The Court of Civil Appeals dismissed as untimely a juvenile appeal where the appellants filed a post-judgment motion before, but their notice of appeal after, both the extended deadline the juvenile court had granted under Rule 77(d), and the maximum thirty-day extension that Rule 77(d) would have allowed. F.G. v. State Dept. of Human Resources, No. 2060613 (Ala. Civ. App. Nov. 16, 2007). The appellate court also overruled its previous decisions and held that the procedural aspects of an unopposed Rule 77(d) motion can be reviewed on appeal.

F.G. is a date-intensive foray in post-judgment procedure. The juvenile court terminated the parents’ rights in their child. The termination order was entered on February 6, 2007.  Under the juvenile rules, the parents were required to appeal within 14 days, that is, by February 20. Three days after this deadline, on February 23, the parents informed the court that they had received notice of the termination order only on the previous day. The parents asked the court for 14 additional days to file a “postjudgment motion and/or notice of appeal.” The juvenile court granted that motion, giving the parents their requested deadline of March 8. On that day, the parents filed a postjudgment motion, which the juvenile court denied. On April 4 — 27 days after the juvenile court’s extension ended, and 43 days after the termination order was entered — the parents appealed.
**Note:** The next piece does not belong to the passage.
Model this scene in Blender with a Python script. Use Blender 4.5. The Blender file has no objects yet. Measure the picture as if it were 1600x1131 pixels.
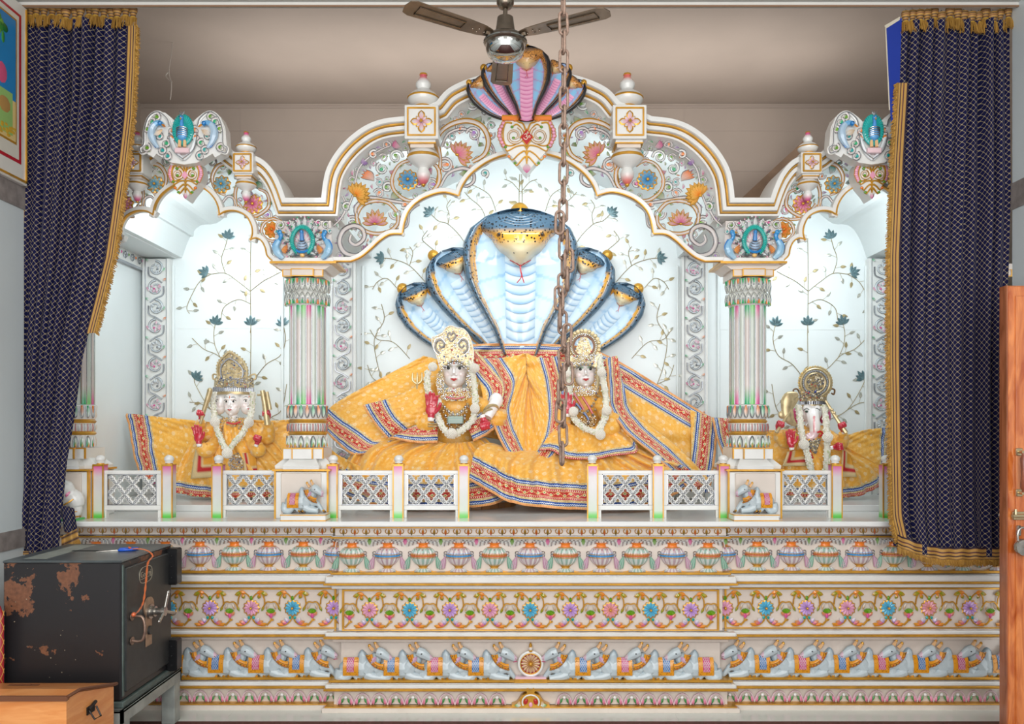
import bpy, bmesh, math, random
from mathutils import Vector, Matrix, Euler

sc = bpy.context.scene
F = 1250.0          # focal length in pixels of the 1600 px wide frame
H = 1.44            # eye height above the marble floor
PI = math.pi

# ------------------------------------------------------------------ camera
cd = bpy.data.cameras.new('camera')
cam = bpy.data.objects.new('camera', cd)
sc.collection.objects.link(cam)
cam.location = (0, 0, H)
cam.rotation_euler = (PI / 2, 0, 0)
cd.sensor_width = 36
cd.lens = 36 * F / 1600
cd.shift_y = (670 - 565.5) / 1600
cd.clip_start = 0.05
sc.camera = cam

# ------------------------------------------------------------------ light
sc.view_settings.view_transform = 'Standard'
sc.view_settings.look = 'None'
sc.view_settings.gamma = 1
sc.view_settings.use_curve_mapping = False
sc.view_settings.exposure = 0.50

wd = bpy.data.worlds.new('world')
sc.world = wd
wd.use_nodes = True
bgn = wd.node_tree.nodes['Background']
bgn.inputs['Color'].default_value = (0.96, 0.98, 1.0, 1)
bgn.inputs['Strength'].default_value = 1.2


def area(name, loc, rot, sx, sy, power, color=(1, 1, 1), spread=180):
    l = bpy.data.lights.new(name, 'AREA')
    l.shape = 'RECTANGLE'
    l.size, l.size_y = sx, sy
    l.energy = power
    l.color = color
    l.spread = math.radians(spread)
    o = bpy.data.objects.new(name, l)
    sc.collection.objects.link(o)
    o.location = loc
    o.rotation_euler = rot
    return o


# unseen fill lights under the hall ceiling, added to brighten the room
area('hall_fill_light', (-1.1, 1.1, 3.5), (math.radians(38), 0, math.radians(-6)), 1.3, 0.5, 22, (1.0, 0.96, 0.92))
area('hall_fill_light', (1.1, 1.1, 3.5), (math.radians(38), 0, math.radians(6)), 1.3, 0.5, 22, (1.0, 0.96, 0.92))
# broad fill light added behind the viewer to brighten everything from the front
area('front_fill_light', (0, -1.3, 2.0), (math.radians(94), 0, 0), 4.2, 2.6, 92, (1.0, 0.985, 0.97))
# assumed unseen lights added behind the arches, washing the inside of the shrine
area('assumed_shrine_light', (0.08, 4.43, 2.95), (math.radians(60), 0, 0), 1.5, 0.12, 7.5, (0.86, 0.96, 1.0))
area('assumed_shrine_light', (-1.75, 4.46, 2.62), (math.radians(60), 0, 0), 0.7, 0.1, 5, (0.86, 0.96, 1.0))
area('assumed_shrine_light', (1.93, 4.46, 2.62), (math.radians(60), 0, 0), 0.7, 0.1, 5, (0.86, 0.96, 1.0))
# unseen fill light added over the shrine to lift the alcove's brightness
area('alcove_fill_light', (0.08, 5.35, 3.32), (math.radians(180), 0, 0), 4.2, 0.5, 12, (1.0, 0.96, 0.93))


# ------------------------------------------------------------------ helpers
def lin(c):
    c = c / 255.0
    return c / 12.92 if c <= 0.04045 else ((c + 0.055) / 1.055) ** 2.4


def C(r, g=None, b=None):
    if g is None:
        r, g, b = (r >> 16) & 255, (r >> 8) & 255, r & 255
    return (lin(r), lin(g), lin(b), 1.0)


def mixc(a, b, t):
    return tuple(a[i] * (1 - t) + b[i] * t for i in range(4))


def W(px, py, Y):
    """world point at depth Y that stands at a place of the photograph"""
    return Vector(((px - 800) * Y / F, Y, H - (py - 670) * Y / F))


def XW(px, Y):
    return (px - 800) * Y / F


def ZW(py, Y):
    return H - (py - 670) * Y / F


WHITE = C(226, 226, 222)
PINKW = C(217, 205, 193)
GREY = C(150, 154, 160)
PINK = C(214, 88, 150)
LPINK = C(232, 160, 185)
GREEN = C(96, 150, 20)
MINT = C(40, 170, 110)
TEAL = C(20, 160, 155)
BLUE = C(60, 145, 205)
ORANGE = C(235, 130, 45)
PURPLE = C(160, 110, 190)
RED = C(190, 25, 35)
GOLDC = C(205, 150, 50)


# ------------------------------------------------------------------ materials
MATS = {}


def newmat(name):
    m = bpy.data.materials.new(name)
    m.use_nodes = True
    MATS[name] = m
    nt = m.node_tree
    return m, nt, nt.nodes['Principled BSDF']


def N(nt, t, **kw):
    n = nt.nodes.new(t)
    for k, v in kw.items():
        setattr(n, k, v)
    return n


def plain(name, col, rough=0.5, metal=0.0, coat=0.0, noise=0.0, nscale=8, bump=0.0, bscale=60, spec=0.5, sheen=0, emit=None):
    m, nt, b = newmat(name)
    b.inputs['Base Color'].default_value = col
    b.inputs['Roughness'].default_value = rough
    b.inputs['Metallic'].default_value = metal
    b.inputs['Coat Weight'].default_value = coat
    b.inputs['Specular IOR Level'].default_value = spec
    b.inputs['Sheen Weight'].default_value = sheen
    tc = N(nt, 'ShaderNodeTexCoord')
    if noise:
        n = N(nt, 'ShaderNodeTexNoise')
        n.inputs['Scale'].default_value = nscale
        n.inputs['Detail'].default_value = 5
        nt.links.new(tc.outputs['Object'], n.inputs['Vector'])
        mr = N(nt, 'ShaderNodeMapRange')
        mr.inputs['From Min'].default_value = 0.3
        mr.inputs['From Max'].default_value = 0.7
        mr.inputs['To Min'].default_value = 1 - noise
        mr.inputs['To Max'].default_value = 1.0
        nt.links.new(n.outputs['Fac'], mr.inputs['Value'])
        mx = N(nt, 'ShaderNodeMix', data_type='RGBA', blend_type='MULTIPLY')
        mx.inputs['Factor'].default_value = 1
        mx.inputs['A'].default_value = col
        nt.links.new(mr.outputs['Result'], mx.inputs['B'])
        nt.links.new(mx.outputs['Result'], b.inputs['Base Color'])
    if bump:
        n2 = N(nt, 'ShaderNodeTexNoise')
        n2.inputs['Scale'].default_value = bscale
        n2.inputs['Detail'].default_value = 3
        nt.links.new(tc.outputs['Object'], n2.inputs['Vector'])
        bp = N(nt, 'ShaderNodeBump')
        bp.inputs['Strength'].default_value = bump
        bp.inputs['Distance'].default_value = 0.01
        nt.links.new(n2.outputs['Fac'], bp.inputs['Height'])
        nt.links.new(bp.outputs['Normal'], b.inputs['Normal'])
    return m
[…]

The Court of Civil Appeals ruled the appeal untimely. Procedural Rule 77(d), in conjunction with juvenile Rule 1(A), authorizes a juvenile court to extend by up to 30 days the deadline for filing an appeal when, by “excusable neglect,” a party does not learn of an adverse order. Rule 77(d) cannot extend deadlines for post-judgment motions. The parents' post-judgment motion was itself late, having been filed more than 14 days after the termination order was entered. See Ala. R. Juv. P. 1(B) (post-judgment motions in juvenile court must be filed within 14 days).  The motion thus had not suspended the time for filing an appeal, as timely post-judgment motions ordinarily do. See Ala. R. App. P. 4(a)(3).

The parents’ notice of appeal was itself also late. It was filed on April 4 — 27 days after the trial court’s Rule 77(d) extension to March 8; and 13 days after the largest extension the juvenile court could have granted under Rule 77(d) --- to February 22, which was 30 days after entry of the termination order.

The Court of Civil Appeals distinguished two cases in which the Supreme Court of Alabama had reversed it and found appeals timely under Rule 77(d). In both these cases, the Court of Civil Appeals reasoned, the notices of appeal were filed within the extension granted by the trial court. That was not the case here.

The intermediate court also revisited its own precedent under Rule 77(d). It had previously read the state supreme court to have held that, “when a Rule 77(d) motion is unopposed before the trial court, any jurisdictional issue as to the timeliness of the appeal is waived and cannot be considered on appeal.” The Court of Civil Appeals now determined that this broad proscription could not be correct. What the Supreme Court had barred was revisiting the “merits” of an unopposed Rule 77(d) motion; i.e., the trial court’s determination whether a party had failed to learn of an adverse order by “excusable neglect.” The procedural correctness of an unopposed Rule 77(d) motion remained open to appellate review. In this case, again, the procedural requirements of Rule 77(d) were not met. The parents’ appeal was filed after the actual extension the juvenile court granted, and after the maximum extension it could have granted. The appeal was thus judged untimely and dismissed.